Cabe recordar que el Arcángel San Gabriel se dirige a ella como: Llena de gracia (Lc 1,28). Ciertamente, nadie más en todas las Sagradas Escrituras recibe un cumplido de esta magnitud, por así decir. También es importante mencionar al Profeta Isaías: “Antes de que llegara el parto, dio a luz; antes de sentir los dolores, tuvo un niño varón” (Is. 66, 7).
San José: hechos, no palabras
San José es un hombre de silencio, silencio contemplativo, custodio de los tesoros más preciados de nuestra fe: Jesús y María. Podría decirse que es un hombre más de hechos que de palabras. Sin embargo, a veces su participación en esta historia queda un poco de lado.
Tuvo la valentía de asumir la paternidad legal de Jesús, sobre todo si se toma en cuenta el contexto histórico, cultural y religioso en el que vivió. Fue un hombre que escuchó la voz de Dios y actuó. El Evangelio señala que él se levantó, tomó al Niño y a su madre e hizo lo que Dios le había mandado (Mt 1,24; 2,14.21)
Justamente, la Carta Apostólica Patris Corde habla de esto: “Muchas veces, leyendo los “Evangelios de la infancia”, nos preguntamos por qué Dios no intervino directa y claramente. Pero Dios actúa a través de eventos y personas. José era el hombre por medio del cual Dios se ocupó de los comienzos de la historia de la redención”.
“Él era el verdadero “milagro” con el que Dios salvó al Niño y a su madre. El cielo intervino confiando en la valentía creadora de este hombre, que cuando llegó a Belén y no encontró un lugar donde María pudiera dar a luz, se instaló en un establo y lo arregló hasta convertirlo en un lugar lo más acogedor posible para el Hijo de Dios que venía al mundo (Lc 2,6-7)”.
“(Además) Ante el peligro inminente de Herodes, que quería matar al Niño, José fue alertado una vez más en un sueño para protegerlo, y en medio de la noche organizó la huida a Egipto (Mt 2,13-14)”.
José está ahí, presente, activo y luchador frente a los obstáculos. Patris Corde menciona: “El Evangelio no da ninguna información sobre el tiempo en que María, José y el Niño permanecieron en Egipto. Sin embargo, lo que es cierto es que habrán tenido necesidad de comer, de encontrar una casa, un trabajo”.

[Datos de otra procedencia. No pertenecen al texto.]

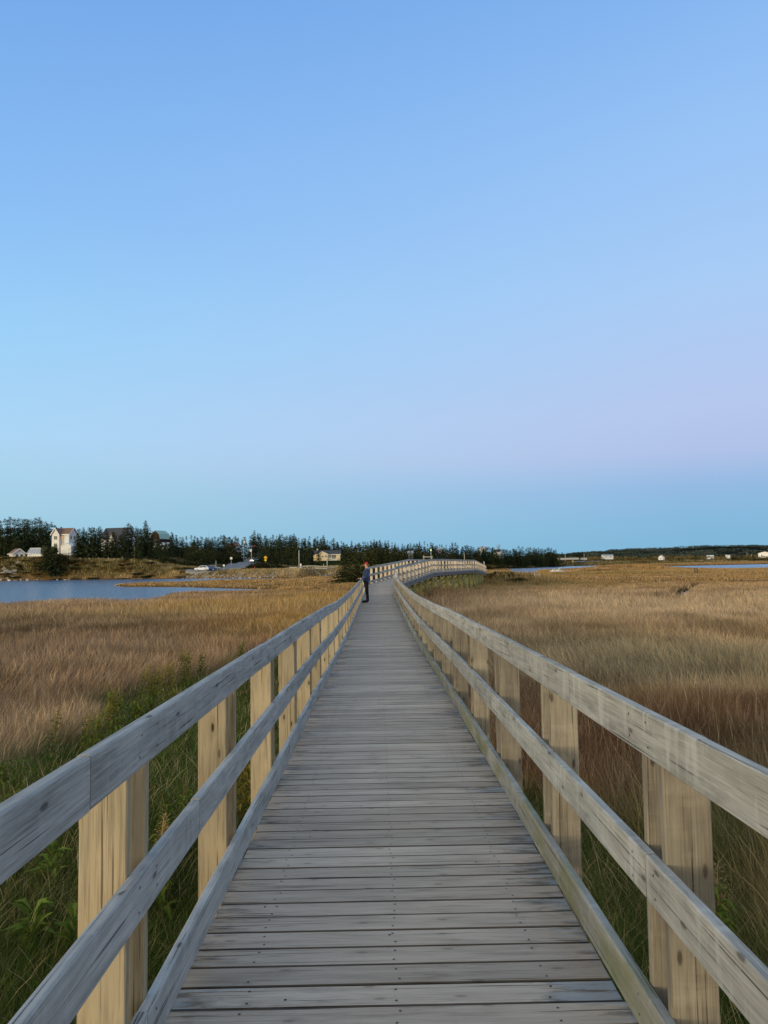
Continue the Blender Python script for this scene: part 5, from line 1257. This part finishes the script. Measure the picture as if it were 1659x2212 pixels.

“La Sagrada Familia tuvo que afrontar problemas concretos como todas las demás familias, como muchos de nuestros hermanos y hermanas migrantes que incluso hoy arriesgan sus vidas forzados por las adversidades y el hambre”.
Los pastores: primeros en conocer al Mesías
Los poderosos y sabios de este mundo desconocen la gran noticia, no se dan cuenta, lo ignoran o prefieren no saberlo. Mientras tanto, los humildes pastores, considerados ignorantes y marginados, son los primeros en darse cuenta de que el Mesías ha nacido y tienen el privilegio de ir a adorarlo.
Un ángel les dice a los pastores: “No tengan miedo, pues yo vengo a comunicarles una buena noticia, que será motivo de mucha alegría para todo el pueblo. Hoy, en la ciudad de David, ha nacido para ustedes un Salvador, que es el Mesías y el Señor” (Lc. 2, 13- 15).
Y estos sencillos pastores se dirigieron a Belén. Quienes los escucharon quedaron maravillados. Los pastores “regresaron alababando y glorificando a Dios por todo lo que habían visto y oído” (Lc. 2, 20).
Hoy, cabe preguntarse por los pastores que cuidan y guían al rebaño, por los obispos, sacerdotes, diáconos, misioneros, agentes de pastoral, catequistas y tantos servidores que llevan el mensaje de Cristo a otros.
La Sagrada Familia: una familia migrante
Primero, San José y la Santísima Virgen María, en estado de embarazo, deben viajar a Belén, forzados por cuestiones políticas, como lo es la orden de un censo.
Luego, una vez nacido Jesús, José tiene un sueño donde un ángel le advierte que debe huir a Egipto con María y el niño, porque el Rey Herodes al oír del nacimiento de un “nuevo rey”, teme que esto constituya una amenaza para su poder, por lo que “ordenó matar a todos los niños menores de dos años” (Mt. 2, 16).
La Sagrada Familia vive refugiada hasta el fallecimiento de Herodes y luego retorna a Israel.
“La familia de Nazaret en exilio, Jesús, María y José, emigrantes en Egipto y allí refugiados para sustraerse a la ira de un rey impío, son el modelo, el ejemplo y el consuelo de los emigrantes y peregrinos de cada época y país, de todos los prófugos de cualquier condición que, acuciados por las persecuciones o por la necesidad, se ven obligados a abandonar la patria, la amada familia y los amigos entrañables para dirigirse a tierras extranjeras,” dice una carta enviada por el Papa Francisco a los obispos de Estados Unidos, a principios de este año. Francisco seguía con atención la crisis en ese país, con motivo del inicio de un programa de deportaciones masivas.
También, en noviembre pasado, los obispos estadounidenses emitieron un mensaje en el que manifestaban su oposición a las deportaciones masivas indiscriminadas y a la retórica y la violencia deshumanizadoras, ya sea dirigidas hacia los inmigrantes o hacia el personal encargado de hacer cumplir la ley.